Belief in the unique dignity of the human person, in the need for the state to serve and not to dominate, in the right to ownership of property and so independence – these things were what the West upheld, and what we fought for in the long twilight struggle that we call the Cold War. In the ten years that have elapsed since communism fell, much has been written of that great conflict. There has even, at times, been a little revisionism at work. But truth is too precious to become the slave of fashion.

As I receive this award today, I would like to refer to the man who more than any other – and more than me – can claim to have won the Cold War without firing a shot – I mean, of course, President Ronald Reagan. The fact that he cannot be here, for reasons that are well-known, *reminds us also of so many others who can’t be here – because they perished in prisons and by torture.

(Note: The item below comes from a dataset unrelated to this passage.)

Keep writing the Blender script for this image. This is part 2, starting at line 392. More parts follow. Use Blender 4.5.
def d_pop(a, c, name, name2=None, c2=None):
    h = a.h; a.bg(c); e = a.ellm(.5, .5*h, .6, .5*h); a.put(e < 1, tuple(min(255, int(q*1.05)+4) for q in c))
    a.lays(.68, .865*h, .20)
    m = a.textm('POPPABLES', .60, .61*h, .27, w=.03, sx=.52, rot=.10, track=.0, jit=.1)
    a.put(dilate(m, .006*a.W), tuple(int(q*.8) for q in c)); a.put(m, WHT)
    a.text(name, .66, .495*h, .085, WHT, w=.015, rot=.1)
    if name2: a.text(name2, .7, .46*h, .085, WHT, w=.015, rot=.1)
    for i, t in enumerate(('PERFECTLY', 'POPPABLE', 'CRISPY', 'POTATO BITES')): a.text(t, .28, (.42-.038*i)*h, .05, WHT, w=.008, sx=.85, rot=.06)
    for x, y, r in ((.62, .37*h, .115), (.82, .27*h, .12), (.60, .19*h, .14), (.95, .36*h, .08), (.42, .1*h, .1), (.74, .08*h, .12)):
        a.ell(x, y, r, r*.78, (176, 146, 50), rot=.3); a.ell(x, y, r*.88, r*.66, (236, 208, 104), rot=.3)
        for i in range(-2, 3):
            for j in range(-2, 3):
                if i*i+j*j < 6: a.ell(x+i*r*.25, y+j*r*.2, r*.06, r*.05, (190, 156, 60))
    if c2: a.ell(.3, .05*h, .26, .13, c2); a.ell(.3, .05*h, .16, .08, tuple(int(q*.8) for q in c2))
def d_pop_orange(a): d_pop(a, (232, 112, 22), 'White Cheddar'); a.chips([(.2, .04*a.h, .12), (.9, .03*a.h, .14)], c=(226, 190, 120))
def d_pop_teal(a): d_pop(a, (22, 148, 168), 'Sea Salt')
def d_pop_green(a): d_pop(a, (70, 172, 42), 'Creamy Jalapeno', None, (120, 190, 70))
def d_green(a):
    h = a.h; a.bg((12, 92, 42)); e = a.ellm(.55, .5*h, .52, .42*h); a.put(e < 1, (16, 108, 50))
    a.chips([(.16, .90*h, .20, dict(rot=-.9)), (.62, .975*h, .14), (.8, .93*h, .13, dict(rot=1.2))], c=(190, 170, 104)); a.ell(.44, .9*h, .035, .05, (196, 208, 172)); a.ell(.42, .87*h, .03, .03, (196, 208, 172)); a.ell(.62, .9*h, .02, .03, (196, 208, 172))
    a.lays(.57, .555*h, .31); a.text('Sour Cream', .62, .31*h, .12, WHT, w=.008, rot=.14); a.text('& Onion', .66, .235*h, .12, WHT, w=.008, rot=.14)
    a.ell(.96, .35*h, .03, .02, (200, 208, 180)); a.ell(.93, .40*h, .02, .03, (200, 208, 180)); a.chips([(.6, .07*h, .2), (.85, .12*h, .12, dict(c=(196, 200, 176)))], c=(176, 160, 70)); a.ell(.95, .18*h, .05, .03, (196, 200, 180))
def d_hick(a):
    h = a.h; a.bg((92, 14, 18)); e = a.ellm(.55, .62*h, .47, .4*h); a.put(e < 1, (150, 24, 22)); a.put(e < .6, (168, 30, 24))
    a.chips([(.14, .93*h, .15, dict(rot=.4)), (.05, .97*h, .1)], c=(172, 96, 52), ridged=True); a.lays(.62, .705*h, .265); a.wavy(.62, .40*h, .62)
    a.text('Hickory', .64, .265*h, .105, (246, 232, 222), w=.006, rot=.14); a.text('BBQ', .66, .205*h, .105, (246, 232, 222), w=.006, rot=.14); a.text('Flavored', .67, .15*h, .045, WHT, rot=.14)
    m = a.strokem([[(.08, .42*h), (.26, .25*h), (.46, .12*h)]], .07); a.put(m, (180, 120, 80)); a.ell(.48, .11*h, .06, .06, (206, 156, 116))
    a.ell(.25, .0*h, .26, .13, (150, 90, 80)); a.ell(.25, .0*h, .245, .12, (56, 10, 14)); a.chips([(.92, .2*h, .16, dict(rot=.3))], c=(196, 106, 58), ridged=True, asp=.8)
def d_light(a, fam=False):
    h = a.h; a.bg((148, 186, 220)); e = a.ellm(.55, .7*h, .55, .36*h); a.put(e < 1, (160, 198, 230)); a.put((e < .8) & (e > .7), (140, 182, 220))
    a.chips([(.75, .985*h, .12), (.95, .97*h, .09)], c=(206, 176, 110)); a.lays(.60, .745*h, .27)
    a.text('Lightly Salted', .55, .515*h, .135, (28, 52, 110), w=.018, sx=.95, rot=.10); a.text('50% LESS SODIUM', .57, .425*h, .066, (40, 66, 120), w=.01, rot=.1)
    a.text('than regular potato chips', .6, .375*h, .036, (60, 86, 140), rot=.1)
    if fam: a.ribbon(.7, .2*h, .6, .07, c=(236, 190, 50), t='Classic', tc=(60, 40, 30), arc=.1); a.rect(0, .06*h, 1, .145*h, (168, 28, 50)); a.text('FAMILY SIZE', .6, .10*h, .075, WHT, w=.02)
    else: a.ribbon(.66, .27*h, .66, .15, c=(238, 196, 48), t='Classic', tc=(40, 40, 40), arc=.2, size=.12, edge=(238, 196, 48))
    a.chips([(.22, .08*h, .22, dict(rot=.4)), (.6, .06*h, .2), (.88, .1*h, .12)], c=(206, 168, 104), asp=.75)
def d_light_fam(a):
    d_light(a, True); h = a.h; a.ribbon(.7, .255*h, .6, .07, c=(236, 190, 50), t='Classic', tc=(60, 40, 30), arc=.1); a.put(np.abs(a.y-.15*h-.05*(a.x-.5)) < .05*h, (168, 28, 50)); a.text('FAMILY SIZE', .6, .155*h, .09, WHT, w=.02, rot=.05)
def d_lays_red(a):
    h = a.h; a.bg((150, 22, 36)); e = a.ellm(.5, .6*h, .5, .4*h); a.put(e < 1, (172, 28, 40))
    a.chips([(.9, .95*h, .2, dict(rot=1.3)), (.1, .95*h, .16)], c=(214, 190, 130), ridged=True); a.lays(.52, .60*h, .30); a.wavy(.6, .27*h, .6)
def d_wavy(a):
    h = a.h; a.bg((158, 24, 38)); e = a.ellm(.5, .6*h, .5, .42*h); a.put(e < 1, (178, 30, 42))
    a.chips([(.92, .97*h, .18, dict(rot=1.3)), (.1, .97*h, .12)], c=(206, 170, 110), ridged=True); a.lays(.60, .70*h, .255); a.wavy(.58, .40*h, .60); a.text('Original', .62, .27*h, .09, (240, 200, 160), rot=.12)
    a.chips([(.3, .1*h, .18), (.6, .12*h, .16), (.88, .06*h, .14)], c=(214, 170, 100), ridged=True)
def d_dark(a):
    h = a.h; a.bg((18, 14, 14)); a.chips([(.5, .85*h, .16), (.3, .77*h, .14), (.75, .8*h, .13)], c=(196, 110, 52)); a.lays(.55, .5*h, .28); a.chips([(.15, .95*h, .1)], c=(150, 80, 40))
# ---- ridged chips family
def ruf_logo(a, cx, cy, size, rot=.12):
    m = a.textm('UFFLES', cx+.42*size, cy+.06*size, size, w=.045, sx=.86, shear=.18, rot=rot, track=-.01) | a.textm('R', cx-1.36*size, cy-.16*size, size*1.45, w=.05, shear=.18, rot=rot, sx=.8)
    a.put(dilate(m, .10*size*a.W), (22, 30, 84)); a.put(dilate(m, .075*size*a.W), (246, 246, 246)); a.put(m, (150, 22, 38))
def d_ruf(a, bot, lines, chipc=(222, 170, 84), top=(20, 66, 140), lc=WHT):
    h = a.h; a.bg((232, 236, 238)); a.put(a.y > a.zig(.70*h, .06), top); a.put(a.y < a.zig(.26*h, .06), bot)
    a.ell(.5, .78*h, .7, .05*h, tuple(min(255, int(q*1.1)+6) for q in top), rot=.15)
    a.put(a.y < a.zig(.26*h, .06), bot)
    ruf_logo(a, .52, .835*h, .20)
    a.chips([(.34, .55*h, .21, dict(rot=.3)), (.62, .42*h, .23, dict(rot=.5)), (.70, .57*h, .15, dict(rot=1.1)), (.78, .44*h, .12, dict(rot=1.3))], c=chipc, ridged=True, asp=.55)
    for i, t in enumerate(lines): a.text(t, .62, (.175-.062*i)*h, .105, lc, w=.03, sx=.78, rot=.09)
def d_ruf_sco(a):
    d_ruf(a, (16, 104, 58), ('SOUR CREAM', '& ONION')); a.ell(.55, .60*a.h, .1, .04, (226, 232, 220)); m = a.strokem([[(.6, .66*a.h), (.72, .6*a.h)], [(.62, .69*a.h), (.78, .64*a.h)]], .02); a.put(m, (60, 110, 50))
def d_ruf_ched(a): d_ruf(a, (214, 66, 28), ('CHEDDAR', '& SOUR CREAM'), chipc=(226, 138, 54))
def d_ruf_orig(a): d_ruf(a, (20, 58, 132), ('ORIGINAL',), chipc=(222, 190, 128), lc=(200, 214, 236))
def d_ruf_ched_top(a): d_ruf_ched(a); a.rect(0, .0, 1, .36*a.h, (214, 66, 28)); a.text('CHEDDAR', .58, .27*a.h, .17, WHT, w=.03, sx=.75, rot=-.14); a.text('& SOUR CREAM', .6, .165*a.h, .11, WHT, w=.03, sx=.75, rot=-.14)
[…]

In the joy we now feel that Europe is whole and free let us not forget the terrible price that was paid to defend and to recover liberty. As the poet Byron wrote of another such prisoner of conscience:

Eternal spirit of the chainless mind!

Brightest in Dungeons, Liberty! thou art,

For there thy habitation is the heart –

The heart which love of thee alone can bind;

And when thy sons to fetters are consigned –

To fetters, and the damp vault’s dayless gloom,

Their country conquers with their martyrdom,

And Freedom’s fame finds wings on every wind.

I wanted to remind the politicians present – the ordinary Czechs needed no reminding, as the reception they gave me had demonstrated – that the Cold War was a war for freedom, truth and justice. And we anti-communists won it.

THE WEST WON

Above all, Ronald Reagan won it. Only when (and if) the full, undoctored records of the Soviet Union are released and studied will a full correlation be possible between the actions of the Reagan administration and the reactions of the Kremlin. But it is already possible to show that President Reagan deserves to be regarded as the supreme architect of the West’s Cold War victory. This is, surely, the deduction to be made from the remarks of the last Soviet Foreign Minister, Alexandr Bessmertnykh, at a fascinating conference reflecting on Soviet—American relations in the 1980s. *

Among Mr Bessmertnykh’s observations are the following:

On America’s deployment in the autumn of 1983 of Cruise and Pershing II missiles in Europe in the face of both the previous deployment by the USSR of its SS-20s and a fierce barrage of propaganda and threats –

… the decision was definitely a great disappointment … [T]he situation had tremendously deteriorated as far as Soviet interests were concerned. But looking back from today’s position, I think that the fact itself … helped to facilitate and to strongly concentrate on solutions.

On President Reagan’s announcement earlier that same year of his plans for the Strategic Defense Initiative (SDI) –

… I would say that one of the major moments when the strategists in the Soviet Union started maybe even to reconsider its positions was when the programme of SDI was pronounced in March of 1983. It started to come … to the minds of the [Soviet] leaders that there might be something very, very dangerous in that.

And, finally, on the relationship between the Reagan defence build-up (which both the deployment of intermediate range nuclear weapons in Europe and the decision to go ahead with SDI signified) and the internal weakness of the Soviet Union –

… When Gorbachev came to power in Moscow, the economic statistics already indicated that the economy was not doing so good. So when you were talking about SDI and arms control, the economic element … was sometimes in my view the number one preoccupation of Gorbachev, especially when we were preparing ourselves for Reykjavik. [Emphasis added]

The October 1986 Reykjavik summit, to which Mr Bessmertnykh here alludes, was – as I have written elsewhere – the turning point in the Cold War. *Mr Gorbachev already knew from earlier discussions with President Reagan how passionately committed he was to SDI, which he saw as not just practically necessary but morally right – a programme aimed at the defence of lives and one which did not rely only on a balance of nuclear terror. But the Soviet leader also knew from all the information available to him that the Soviet Union, with its stagnant economy and its technological backwardness, could not match SDI. He had to stop the programme at all costs. So he tempted President Reagan with deep cuts in nuclear weapons, before springing on him the condition – that SDI must stay ‘in the laboratory’.

Mikhail Gorbachev won and Ronald Reagan lost the public relations battle in the wake of the consequent breakdown of the talks. But it was the American President who had effectively just won the Cold War – without firing a shot. In December 1987 the Soviets dropped their demands for the abandonment of SDI and agreed to the American proposals for arms reduction – notably the removal of all intermediate range nuclear weapons from Europe. Mr Gorbachev had crossed his Rubicon. The Soviets had been forced to accept that the strategy they had pursued since the 1960s – of using weaponry, subversion and propaganda to make up for their internal weaknesses and so retain superpower status – had finally and definitively failed.

I still find it astonishing that even the left should try to deny all this. It is, of course, not a crime to be wrong. But it is not far short of criminal to behave as some of them did when they thought that the Soviet Union was on the winning side. These people were blind because they did not want to see, and because they were intoxicated with the classic socialist fantasy of believing that state power offers a short-cut to progress. Thus the American journalist Lincoln Steffens observed after visiting the Soviet Union in 1919: ‘I have seen the future; and it works.’